A smidge of Lue’s confidence in himself slipped out.

Already a championship coach, Lue realizes his challenge now is to get the Cavs to believe they can win every time they step on the court.

“With LeBron leaving, that’s a tough task,” he acknowledged.

Kyle Korver, 37, knows how tough. Asked to assess where the Cavs realistically stand, Korver was more realistic than expected.

“We’re going to evolve. We’re going to play a different style of basketball. If we don’t, we probably won’t be that good,” Korver said. “It’s a great opportunity for all of us — from the top to the bottom of this organization — to create a new path, to find a new style, to fit in.

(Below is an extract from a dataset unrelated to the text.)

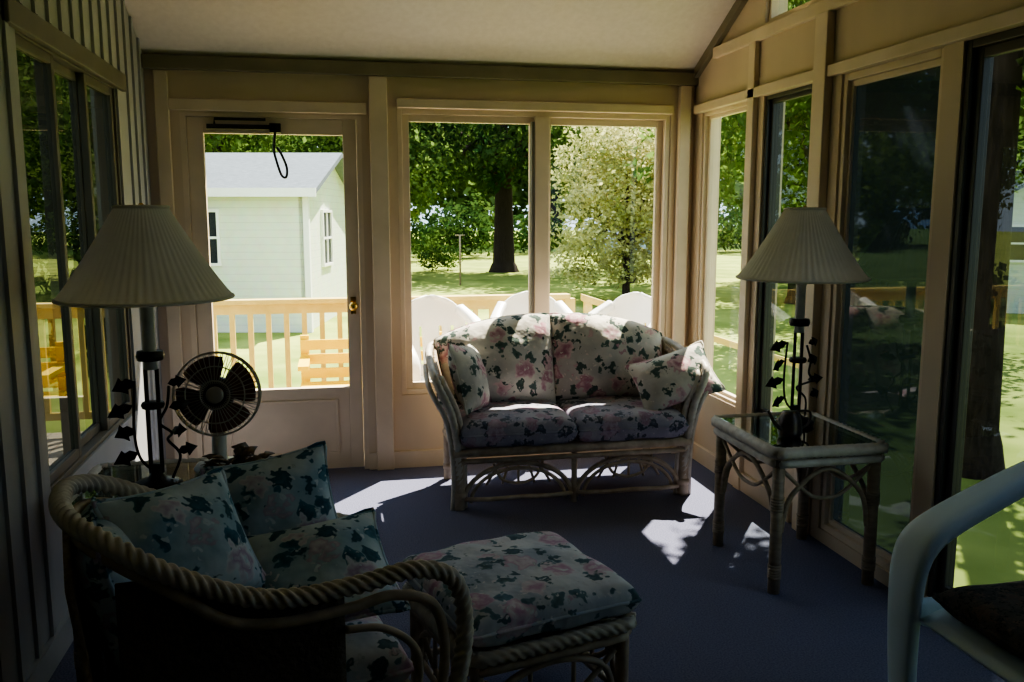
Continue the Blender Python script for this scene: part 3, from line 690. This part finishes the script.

“Anytime when I was growing up and I would move, there would always be something that I didn’t really like about myself before and I’d be like, ‘You know what? I’m going to change this thing about me now.’ This is kind of like that. We didn’t move, but we kinda did. If there’s something that maybe we didn’t like about how we operated or who we were, we’ve got a great opportunity to kind of reset that and change it.

"I’m not saying that we have bad things, but there’s a great opportunity to kind of reset a lot of things here and that’s exciting.”

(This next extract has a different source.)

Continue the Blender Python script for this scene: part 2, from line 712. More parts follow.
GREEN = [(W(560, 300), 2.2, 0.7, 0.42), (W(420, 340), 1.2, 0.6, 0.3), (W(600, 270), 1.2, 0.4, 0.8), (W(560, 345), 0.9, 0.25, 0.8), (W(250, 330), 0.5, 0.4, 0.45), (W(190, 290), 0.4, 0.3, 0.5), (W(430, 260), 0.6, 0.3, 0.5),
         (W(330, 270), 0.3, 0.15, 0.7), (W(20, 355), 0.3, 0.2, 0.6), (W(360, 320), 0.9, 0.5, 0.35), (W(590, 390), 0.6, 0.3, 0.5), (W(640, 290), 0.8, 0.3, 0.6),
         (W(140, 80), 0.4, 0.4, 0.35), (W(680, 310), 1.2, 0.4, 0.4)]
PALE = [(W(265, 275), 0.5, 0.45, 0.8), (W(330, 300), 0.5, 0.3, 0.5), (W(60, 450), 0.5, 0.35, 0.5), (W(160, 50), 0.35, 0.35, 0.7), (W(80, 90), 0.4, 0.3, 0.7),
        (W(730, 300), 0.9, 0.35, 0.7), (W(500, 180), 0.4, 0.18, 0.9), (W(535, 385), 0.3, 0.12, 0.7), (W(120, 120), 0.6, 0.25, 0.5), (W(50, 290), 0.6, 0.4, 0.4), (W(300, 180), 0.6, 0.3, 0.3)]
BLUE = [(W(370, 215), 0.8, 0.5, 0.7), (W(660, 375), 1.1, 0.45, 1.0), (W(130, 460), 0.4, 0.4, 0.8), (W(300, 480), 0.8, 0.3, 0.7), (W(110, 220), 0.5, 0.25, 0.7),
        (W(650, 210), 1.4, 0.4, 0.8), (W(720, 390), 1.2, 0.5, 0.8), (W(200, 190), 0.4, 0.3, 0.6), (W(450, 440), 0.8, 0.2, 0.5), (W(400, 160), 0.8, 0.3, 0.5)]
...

Playing for his fifth team, Korver praised Lue for his “great basketball mind” and called him a coach who “feels and sees the game really well” while explaining what the Cavs must do without James.

“With the way our team was set up, things were really simple in what we ran and what we operated. It was really about giving LeBron freedom to be amazing,” Korver said.

“I think we’re going to see a new side of Ty. He’s going to have to be more vocal — not that he wasn’t vocal before — but we need that voice that was kind of leading in those moments. LeBron had a really loud voice. We all have a new challenge ahead of us. Life is going to be a lot different going forward as far as basketball goes, and Ty’s probably included in that.”

Lue longed for the day he could build his own team, when he could work with young players, and that day has arrived.

“To quote Doc Rivers, ‘Never assume they know,’” Lue said. “We’ve got to start from the bottom and build up. Our coaching staff has been doing it all summer.”

Love said there may be times where Lue will have to stop practice and go over something again to emphasize what he wants.

“We’ve got to teach for the whole season,” Lue said. “I’ll tell our team tonight, it’s not about wins and losses, it’s about wins and lessons.”

By the end of the season, we will know what kind of teacher Lue is, and in turn what kind of coach. We will know if his belief in himself will be validated.

There is no doubt the swagger from his playing days is still there. Asked Monday who is the East favorite after James led them to four consecutive conference titles, Lue said, “We haven’t lost yet, have we?”